* [Task requirements] Go through the entries below and collect each line with the string "pixels" in it.

--*--

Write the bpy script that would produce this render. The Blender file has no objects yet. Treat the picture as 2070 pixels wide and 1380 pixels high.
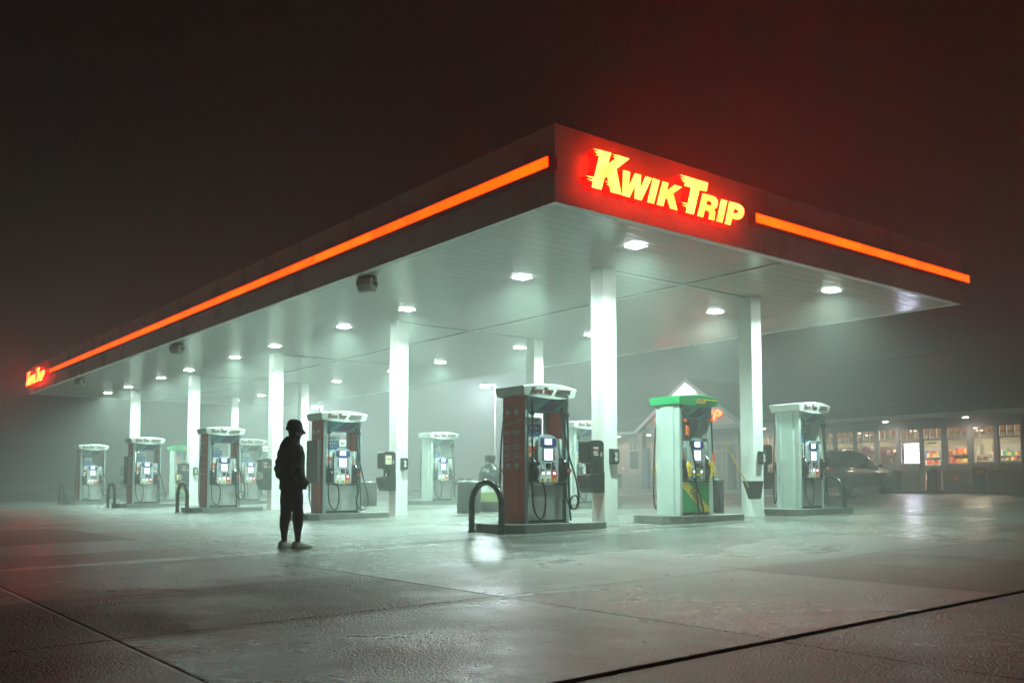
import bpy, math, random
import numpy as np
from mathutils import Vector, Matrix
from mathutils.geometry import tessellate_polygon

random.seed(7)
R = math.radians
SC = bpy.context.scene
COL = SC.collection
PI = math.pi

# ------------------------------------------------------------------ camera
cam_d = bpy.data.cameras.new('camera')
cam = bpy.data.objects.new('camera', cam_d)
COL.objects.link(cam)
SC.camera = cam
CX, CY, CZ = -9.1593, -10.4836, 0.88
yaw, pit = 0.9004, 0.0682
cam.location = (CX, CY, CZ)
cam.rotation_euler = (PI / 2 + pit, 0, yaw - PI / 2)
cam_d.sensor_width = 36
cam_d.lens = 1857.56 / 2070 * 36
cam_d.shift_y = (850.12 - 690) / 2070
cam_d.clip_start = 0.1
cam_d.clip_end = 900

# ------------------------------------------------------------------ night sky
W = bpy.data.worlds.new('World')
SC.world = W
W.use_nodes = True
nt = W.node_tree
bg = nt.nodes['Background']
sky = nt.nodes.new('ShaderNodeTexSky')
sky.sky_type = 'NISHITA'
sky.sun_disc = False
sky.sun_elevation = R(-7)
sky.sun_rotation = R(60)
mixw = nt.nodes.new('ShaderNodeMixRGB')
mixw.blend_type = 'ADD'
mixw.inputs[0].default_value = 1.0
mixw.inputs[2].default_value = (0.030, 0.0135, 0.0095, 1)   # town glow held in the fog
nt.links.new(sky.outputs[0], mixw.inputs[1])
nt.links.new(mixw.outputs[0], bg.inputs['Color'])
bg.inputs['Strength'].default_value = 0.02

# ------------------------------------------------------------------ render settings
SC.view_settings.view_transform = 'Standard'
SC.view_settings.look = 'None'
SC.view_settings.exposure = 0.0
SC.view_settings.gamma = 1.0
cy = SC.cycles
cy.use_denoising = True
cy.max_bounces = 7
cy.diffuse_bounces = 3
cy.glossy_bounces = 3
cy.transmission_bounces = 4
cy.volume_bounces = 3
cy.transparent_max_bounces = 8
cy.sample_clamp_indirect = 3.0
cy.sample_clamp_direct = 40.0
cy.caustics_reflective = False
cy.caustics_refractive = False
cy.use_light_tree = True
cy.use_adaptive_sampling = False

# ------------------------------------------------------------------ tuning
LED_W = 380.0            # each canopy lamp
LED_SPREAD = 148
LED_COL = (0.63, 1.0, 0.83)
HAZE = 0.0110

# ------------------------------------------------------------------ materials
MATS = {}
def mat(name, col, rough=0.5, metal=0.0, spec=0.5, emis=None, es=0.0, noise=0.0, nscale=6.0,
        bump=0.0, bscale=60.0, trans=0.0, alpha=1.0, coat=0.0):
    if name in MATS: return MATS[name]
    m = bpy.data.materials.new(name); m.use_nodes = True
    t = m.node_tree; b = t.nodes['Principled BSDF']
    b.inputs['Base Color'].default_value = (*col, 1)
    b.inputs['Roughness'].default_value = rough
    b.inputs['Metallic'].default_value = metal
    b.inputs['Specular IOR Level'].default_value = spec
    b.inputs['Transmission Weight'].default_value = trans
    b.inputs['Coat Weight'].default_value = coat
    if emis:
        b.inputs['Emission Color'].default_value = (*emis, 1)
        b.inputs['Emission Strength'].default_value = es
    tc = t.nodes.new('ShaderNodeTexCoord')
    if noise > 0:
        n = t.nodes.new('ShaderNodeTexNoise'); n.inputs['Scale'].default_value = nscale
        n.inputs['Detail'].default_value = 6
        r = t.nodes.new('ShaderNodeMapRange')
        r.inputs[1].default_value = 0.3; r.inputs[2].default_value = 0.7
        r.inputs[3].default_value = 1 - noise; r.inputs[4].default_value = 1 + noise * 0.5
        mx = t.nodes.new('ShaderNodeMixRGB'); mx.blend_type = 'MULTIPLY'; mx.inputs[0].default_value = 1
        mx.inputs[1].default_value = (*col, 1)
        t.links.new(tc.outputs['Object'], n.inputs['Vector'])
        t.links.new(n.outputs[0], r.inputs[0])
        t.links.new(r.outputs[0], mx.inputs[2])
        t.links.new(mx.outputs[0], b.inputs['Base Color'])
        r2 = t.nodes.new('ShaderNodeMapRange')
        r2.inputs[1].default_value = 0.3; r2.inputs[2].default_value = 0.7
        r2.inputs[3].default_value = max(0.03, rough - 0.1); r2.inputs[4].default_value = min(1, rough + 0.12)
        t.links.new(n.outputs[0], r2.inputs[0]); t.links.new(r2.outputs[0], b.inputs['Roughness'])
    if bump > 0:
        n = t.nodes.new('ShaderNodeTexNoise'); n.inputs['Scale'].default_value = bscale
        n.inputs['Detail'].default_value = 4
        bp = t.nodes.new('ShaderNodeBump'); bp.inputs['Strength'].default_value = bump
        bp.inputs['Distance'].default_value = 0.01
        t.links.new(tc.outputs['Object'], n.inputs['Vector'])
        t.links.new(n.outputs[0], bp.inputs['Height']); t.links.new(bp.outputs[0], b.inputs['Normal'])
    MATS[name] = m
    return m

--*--

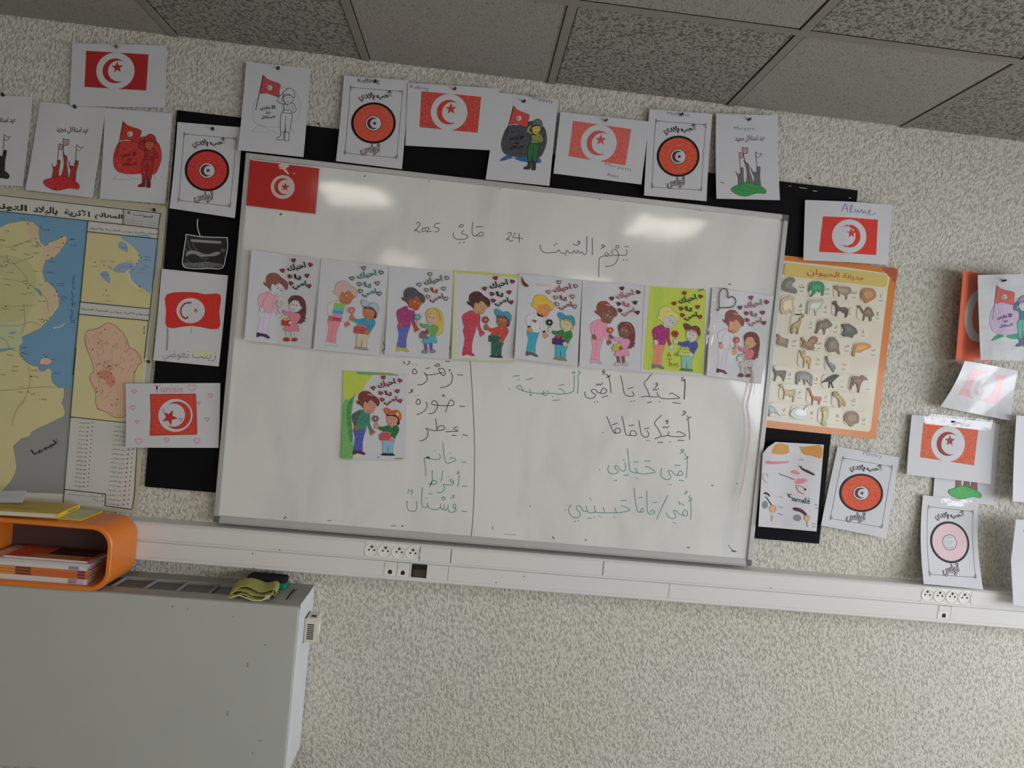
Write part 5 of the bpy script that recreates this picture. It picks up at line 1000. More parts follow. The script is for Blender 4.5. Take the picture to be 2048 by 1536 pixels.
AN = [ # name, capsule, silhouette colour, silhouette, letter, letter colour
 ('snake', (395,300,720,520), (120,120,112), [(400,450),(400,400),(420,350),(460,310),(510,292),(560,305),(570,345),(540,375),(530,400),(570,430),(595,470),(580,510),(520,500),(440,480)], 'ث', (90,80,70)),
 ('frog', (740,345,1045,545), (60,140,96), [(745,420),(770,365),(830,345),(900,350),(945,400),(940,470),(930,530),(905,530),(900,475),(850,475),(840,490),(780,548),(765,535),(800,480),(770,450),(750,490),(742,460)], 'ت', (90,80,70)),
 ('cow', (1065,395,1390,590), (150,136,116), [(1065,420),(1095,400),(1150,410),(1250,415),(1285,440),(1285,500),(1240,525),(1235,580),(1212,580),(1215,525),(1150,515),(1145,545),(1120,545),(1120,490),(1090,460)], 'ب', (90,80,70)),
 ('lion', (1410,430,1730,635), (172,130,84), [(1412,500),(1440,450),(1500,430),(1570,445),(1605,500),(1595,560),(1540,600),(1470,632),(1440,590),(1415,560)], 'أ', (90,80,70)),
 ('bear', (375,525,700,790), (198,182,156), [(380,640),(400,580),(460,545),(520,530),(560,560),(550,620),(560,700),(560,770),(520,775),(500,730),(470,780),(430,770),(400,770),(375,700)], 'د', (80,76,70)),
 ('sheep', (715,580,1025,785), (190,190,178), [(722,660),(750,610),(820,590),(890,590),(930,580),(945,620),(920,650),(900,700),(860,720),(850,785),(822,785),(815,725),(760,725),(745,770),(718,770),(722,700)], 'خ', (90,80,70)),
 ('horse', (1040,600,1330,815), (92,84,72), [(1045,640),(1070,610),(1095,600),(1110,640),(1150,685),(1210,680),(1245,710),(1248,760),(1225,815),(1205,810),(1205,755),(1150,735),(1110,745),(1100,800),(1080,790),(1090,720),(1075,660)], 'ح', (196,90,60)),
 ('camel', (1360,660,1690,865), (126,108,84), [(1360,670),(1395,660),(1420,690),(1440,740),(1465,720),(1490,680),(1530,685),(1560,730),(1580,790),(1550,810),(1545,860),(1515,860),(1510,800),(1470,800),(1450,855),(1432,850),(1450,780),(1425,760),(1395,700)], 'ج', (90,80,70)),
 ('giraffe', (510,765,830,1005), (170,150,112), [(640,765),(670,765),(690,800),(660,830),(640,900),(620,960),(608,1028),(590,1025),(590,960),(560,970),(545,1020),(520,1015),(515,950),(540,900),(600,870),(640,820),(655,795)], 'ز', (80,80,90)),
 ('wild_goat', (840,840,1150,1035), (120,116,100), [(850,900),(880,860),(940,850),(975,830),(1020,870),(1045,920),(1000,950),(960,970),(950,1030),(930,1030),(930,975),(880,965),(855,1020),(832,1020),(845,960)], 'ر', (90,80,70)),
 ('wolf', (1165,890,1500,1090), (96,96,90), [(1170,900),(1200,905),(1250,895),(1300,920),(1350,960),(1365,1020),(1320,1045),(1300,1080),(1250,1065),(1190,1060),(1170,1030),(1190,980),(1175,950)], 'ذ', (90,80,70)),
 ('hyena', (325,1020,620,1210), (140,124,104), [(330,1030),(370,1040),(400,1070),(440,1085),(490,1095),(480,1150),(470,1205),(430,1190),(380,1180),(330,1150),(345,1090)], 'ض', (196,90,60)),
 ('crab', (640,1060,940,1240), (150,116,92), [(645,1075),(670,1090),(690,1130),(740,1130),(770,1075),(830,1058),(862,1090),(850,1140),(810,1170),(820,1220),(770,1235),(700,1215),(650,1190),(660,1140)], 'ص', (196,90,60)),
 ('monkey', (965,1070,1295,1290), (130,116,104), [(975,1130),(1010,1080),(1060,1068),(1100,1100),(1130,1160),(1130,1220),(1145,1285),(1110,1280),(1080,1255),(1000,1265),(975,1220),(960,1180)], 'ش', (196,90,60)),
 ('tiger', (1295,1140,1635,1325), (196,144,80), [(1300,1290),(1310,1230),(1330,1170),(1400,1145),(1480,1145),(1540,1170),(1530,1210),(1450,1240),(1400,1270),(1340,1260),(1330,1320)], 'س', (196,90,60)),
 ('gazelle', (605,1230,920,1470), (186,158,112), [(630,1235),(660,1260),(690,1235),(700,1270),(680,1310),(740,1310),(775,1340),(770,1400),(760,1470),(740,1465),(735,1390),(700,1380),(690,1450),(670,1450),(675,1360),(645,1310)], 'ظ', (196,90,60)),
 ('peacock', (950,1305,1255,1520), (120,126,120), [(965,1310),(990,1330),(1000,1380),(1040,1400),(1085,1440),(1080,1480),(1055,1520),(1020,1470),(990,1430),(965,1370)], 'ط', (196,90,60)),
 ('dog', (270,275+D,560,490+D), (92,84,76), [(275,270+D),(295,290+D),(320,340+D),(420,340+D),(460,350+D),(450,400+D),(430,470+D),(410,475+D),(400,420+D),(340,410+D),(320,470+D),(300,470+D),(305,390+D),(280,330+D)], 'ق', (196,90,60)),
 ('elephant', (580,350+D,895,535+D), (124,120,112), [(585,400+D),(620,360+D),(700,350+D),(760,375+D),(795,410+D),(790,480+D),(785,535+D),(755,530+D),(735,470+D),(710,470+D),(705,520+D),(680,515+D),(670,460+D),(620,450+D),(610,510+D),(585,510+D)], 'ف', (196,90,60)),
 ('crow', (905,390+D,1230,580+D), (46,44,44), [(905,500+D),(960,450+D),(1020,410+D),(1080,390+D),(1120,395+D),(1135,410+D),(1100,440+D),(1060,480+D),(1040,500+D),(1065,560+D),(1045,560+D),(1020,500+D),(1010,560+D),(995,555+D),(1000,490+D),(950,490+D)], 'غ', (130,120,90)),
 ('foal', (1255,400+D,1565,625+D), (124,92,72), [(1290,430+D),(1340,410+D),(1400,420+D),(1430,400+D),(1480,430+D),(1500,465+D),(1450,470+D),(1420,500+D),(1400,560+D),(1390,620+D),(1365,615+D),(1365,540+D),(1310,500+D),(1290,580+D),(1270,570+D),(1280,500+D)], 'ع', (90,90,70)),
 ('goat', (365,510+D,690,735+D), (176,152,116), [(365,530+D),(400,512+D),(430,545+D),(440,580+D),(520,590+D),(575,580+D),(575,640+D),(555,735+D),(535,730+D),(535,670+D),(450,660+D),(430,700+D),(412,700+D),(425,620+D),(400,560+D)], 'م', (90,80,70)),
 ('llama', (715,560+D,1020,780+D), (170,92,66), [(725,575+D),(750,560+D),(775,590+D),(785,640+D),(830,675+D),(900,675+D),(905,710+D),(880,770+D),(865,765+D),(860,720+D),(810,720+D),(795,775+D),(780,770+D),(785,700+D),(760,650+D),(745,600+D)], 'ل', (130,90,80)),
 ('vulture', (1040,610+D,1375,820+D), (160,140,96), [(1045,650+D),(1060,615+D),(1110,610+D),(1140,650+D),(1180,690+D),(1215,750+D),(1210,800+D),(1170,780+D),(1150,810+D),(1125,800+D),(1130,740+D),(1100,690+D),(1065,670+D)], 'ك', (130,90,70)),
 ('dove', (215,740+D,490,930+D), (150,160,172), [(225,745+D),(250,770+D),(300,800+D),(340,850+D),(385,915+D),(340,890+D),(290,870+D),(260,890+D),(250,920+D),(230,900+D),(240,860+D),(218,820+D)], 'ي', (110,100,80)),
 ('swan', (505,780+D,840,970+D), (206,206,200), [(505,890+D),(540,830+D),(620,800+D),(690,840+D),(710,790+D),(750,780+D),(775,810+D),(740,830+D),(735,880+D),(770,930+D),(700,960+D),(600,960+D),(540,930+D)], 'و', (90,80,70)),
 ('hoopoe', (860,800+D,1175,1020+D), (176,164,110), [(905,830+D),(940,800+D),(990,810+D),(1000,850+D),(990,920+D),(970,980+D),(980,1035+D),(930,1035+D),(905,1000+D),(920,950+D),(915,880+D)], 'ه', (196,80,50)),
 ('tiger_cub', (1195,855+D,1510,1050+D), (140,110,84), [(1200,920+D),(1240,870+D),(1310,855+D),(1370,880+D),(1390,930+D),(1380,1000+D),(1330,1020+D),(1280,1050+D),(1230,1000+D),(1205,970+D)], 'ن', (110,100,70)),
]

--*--

* [Solution to this task]
Write the bpy script that would produce this render. The Blender file has no objects yet. Treat the picture as 2070 pixels wide and 1380 pixels high.
Write part 5 of the bpy script that recreates this picture. It picks up at line 1000. More parts follow. The script is for Blender 4.5. Take the picture to be 2048 by 1536 pixels.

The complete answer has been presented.